University of St. Thomas Athletic Director Todd Smith announced the hiring of Philip Tate as the head golf coach for both the men’s and women’s teams.

Tate, who most recently worked with the men’s golf team at Texas State University, has a long history with golf. He began playing at the age of nine after his father took him to the golf course and he quickly took to the game.

“It was a great way to occupy my time and it was difficult,” Tate said. “I liked both aspects of that. It was something where I could walk up to a course and take some balls and hit.”

Tate played at the collegiate level for Texas Tech University where he was a two-time Academic All American, All Big 12 and All Academic Southwest Conference.
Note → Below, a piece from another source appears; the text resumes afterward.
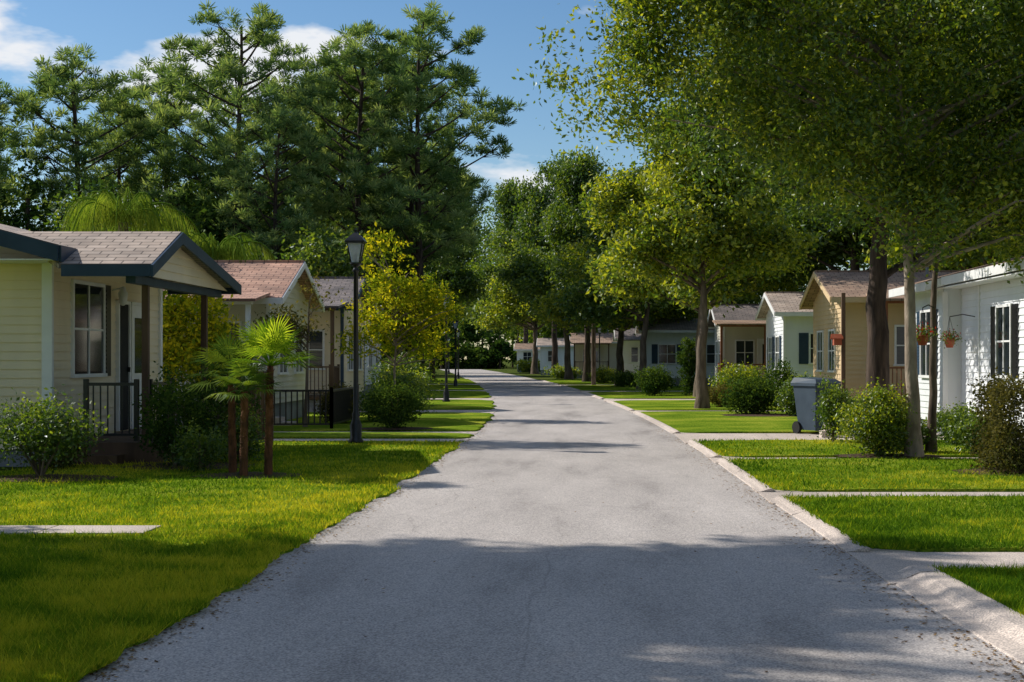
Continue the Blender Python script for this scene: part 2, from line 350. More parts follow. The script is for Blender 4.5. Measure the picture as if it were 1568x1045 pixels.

He had several top five finishes, played 32 of 33 events and was on the 1996 conference championship team.

After college he went on to play in the North Atlantic tour, the Tight Lies tour and several US amateur tours. He then became a teaching professional in Fort Worth, Texas where he gained experience coaching young athletes.

“Coach Tate is going to fit in very well at St. Thomas and in our athletic department,” Smith said. “He is very energetic and ready to take the men’s program to the next level while building the women’s program into a more solid team. Phillip played in the Big 12 and coached most recently at Texas State. He has been around the game at all levels and is a great teacher of the game.”

The prospect of coaching a young program initially drew Tate to UST. With a young team he could introduce his philosophy of the game: a strong knowledge of the fundamentals and a strong academic background.

Tate said when he met the players and saw their competitive drive he knew he was going to get a lot of hard work from them.

“We are going into this season ranked 19th in the country,” Tate said. “I think the players have high expectations. I do too. I haven’t set specific goals yet but I want to improve. I want to see us thinking better around the golf course, making better decisions and make improvements on the short game.”